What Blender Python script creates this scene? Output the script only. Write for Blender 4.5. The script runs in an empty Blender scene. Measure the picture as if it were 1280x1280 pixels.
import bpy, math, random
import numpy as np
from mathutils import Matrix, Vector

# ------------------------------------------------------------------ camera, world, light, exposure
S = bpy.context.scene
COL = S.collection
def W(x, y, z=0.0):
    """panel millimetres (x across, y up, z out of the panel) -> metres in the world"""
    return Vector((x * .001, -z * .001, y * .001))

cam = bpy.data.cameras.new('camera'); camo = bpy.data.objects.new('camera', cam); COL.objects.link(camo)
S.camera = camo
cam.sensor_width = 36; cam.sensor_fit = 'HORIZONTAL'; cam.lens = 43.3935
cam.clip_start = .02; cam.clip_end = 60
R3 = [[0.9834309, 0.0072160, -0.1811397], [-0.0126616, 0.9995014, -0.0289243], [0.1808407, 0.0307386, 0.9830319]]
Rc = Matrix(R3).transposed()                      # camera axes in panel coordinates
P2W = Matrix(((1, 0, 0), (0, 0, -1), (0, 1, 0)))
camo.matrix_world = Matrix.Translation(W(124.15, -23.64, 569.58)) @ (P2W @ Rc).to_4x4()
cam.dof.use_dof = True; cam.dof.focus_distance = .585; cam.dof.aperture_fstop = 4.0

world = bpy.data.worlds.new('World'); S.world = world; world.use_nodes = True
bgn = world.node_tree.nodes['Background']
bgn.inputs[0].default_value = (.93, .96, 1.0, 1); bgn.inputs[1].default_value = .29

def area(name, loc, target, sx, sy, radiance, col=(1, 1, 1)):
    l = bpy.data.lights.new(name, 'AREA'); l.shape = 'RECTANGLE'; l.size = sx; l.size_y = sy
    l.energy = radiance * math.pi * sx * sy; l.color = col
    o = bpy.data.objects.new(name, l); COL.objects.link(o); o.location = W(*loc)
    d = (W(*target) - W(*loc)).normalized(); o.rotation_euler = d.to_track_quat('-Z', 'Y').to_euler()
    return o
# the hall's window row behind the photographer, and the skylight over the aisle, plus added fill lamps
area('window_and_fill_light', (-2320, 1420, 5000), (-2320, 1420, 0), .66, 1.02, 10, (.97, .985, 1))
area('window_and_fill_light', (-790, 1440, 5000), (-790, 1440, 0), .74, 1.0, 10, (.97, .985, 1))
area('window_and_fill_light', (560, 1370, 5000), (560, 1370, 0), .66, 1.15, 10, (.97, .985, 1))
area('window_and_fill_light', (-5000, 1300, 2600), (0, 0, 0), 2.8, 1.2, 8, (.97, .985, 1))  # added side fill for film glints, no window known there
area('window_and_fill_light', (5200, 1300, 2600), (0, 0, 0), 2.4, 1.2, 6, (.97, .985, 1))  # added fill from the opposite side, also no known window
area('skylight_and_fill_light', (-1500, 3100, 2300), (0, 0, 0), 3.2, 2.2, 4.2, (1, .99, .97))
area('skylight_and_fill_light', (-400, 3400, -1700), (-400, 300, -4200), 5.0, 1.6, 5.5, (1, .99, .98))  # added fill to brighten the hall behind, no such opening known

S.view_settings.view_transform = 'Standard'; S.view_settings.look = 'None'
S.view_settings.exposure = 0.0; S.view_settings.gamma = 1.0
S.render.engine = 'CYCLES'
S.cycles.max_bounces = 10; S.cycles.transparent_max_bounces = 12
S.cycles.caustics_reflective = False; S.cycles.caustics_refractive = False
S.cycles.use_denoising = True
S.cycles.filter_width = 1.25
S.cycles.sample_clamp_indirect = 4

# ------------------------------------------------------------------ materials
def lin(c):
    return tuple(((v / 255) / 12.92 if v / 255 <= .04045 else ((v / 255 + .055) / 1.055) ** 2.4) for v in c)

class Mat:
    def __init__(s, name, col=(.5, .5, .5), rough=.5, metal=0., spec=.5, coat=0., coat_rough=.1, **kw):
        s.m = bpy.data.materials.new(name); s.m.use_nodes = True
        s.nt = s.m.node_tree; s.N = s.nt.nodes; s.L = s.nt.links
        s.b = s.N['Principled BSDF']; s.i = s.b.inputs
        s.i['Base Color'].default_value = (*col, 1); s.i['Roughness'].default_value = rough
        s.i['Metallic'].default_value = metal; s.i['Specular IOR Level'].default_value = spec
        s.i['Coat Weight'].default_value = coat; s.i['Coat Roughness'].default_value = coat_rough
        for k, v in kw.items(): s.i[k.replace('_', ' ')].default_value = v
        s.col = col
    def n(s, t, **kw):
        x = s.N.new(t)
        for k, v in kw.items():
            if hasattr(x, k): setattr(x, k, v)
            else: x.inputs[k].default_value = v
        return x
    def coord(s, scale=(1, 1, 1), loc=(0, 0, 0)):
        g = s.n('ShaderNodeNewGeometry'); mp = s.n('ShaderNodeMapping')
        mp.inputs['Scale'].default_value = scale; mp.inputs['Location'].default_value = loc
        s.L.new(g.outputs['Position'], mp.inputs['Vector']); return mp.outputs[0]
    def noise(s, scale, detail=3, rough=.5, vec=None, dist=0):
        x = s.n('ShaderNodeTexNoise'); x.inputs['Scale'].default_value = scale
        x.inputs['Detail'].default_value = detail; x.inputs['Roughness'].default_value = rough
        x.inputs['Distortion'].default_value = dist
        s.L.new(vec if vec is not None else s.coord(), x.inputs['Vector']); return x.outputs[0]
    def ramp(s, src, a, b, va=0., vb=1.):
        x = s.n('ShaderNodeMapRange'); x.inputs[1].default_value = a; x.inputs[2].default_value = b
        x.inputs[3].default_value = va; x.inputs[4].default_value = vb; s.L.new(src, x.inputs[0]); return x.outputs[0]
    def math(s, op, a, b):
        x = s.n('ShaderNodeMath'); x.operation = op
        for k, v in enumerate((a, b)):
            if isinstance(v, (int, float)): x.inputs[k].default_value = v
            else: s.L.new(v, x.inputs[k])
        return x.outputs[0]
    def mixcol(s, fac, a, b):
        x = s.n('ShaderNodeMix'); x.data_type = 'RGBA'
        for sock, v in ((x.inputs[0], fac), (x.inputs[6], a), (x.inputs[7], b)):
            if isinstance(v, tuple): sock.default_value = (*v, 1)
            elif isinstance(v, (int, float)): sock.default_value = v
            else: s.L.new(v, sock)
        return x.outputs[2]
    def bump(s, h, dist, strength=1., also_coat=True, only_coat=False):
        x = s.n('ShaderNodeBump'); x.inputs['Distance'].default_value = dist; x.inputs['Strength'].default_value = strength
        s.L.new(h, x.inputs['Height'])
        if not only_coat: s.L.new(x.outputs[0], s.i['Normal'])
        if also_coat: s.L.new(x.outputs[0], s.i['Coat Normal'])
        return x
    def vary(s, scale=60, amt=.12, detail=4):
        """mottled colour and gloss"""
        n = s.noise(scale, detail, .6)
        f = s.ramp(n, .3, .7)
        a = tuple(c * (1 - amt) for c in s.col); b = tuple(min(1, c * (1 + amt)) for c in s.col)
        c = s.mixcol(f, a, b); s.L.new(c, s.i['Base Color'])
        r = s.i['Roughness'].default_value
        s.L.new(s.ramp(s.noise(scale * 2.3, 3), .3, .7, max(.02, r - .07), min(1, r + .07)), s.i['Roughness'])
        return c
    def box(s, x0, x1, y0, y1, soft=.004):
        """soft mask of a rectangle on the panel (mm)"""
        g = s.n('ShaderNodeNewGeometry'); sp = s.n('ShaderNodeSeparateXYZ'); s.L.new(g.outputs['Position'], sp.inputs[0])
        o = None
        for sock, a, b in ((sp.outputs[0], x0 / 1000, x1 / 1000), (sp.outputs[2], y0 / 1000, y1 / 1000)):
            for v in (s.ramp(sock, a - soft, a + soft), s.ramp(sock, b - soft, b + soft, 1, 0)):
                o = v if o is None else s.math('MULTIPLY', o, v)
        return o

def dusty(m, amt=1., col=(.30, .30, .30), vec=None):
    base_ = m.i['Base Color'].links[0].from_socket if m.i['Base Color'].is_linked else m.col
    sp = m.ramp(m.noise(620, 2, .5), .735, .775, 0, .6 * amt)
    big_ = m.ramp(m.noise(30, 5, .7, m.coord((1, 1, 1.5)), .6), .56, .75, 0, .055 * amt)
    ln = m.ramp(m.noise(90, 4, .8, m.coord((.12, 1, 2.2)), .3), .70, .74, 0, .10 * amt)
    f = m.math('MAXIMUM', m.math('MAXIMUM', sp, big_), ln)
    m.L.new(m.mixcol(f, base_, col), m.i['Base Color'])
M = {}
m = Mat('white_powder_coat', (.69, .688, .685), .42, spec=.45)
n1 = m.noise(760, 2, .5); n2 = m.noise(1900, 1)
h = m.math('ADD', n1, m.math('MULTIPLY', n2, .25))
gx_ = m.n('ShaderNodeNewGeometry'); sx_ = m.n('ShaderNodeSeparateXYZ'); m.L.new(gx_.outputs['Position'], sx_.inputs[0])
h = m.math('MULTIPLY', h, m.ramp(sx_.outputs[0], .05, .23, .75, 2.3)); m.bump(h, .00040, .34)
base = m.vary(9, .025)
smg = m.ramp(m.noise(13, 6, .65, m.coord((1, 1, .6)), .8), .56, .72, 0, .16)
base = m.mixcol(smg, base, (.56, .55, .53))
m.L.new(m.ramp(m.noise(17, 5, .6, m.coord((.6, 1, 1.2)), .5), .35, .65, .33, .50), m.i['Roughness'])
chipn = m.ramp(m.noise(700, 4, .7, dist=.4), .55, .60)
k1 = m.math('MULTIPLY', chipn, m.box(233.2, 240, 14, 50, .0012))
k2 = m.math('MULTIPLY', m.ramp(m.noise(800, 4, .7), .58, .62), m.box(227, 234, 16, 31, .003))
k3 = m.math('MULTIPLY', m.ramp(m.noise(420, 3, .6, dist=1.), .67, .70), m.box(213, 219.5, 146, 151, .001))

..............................

CHALLENGE
Lines from the beginning of the data above through the line containing "return Vector((x *" are to be returned exactly, and no others.

FULL SOLUTION
What Blender Python script creates this scene? Output the script only. Write for Blender 4.5. The script runs in an empty Blender scene. Measure the picture as if it were 1280x1280 pixels.
import bpy, math, random
import numpy as np
from mathutils import Matrix, Vector

# ------------------------------------------------------------------ camera, world, light, exposure
S = bpy.context.scene
COL = S.collection
def W(x, y, z=0.0):
    """panel millimetres (x across, y up, z out of the panel) -> metres in the world"""
    return Vector((x * .001, -z * .001, y * .001))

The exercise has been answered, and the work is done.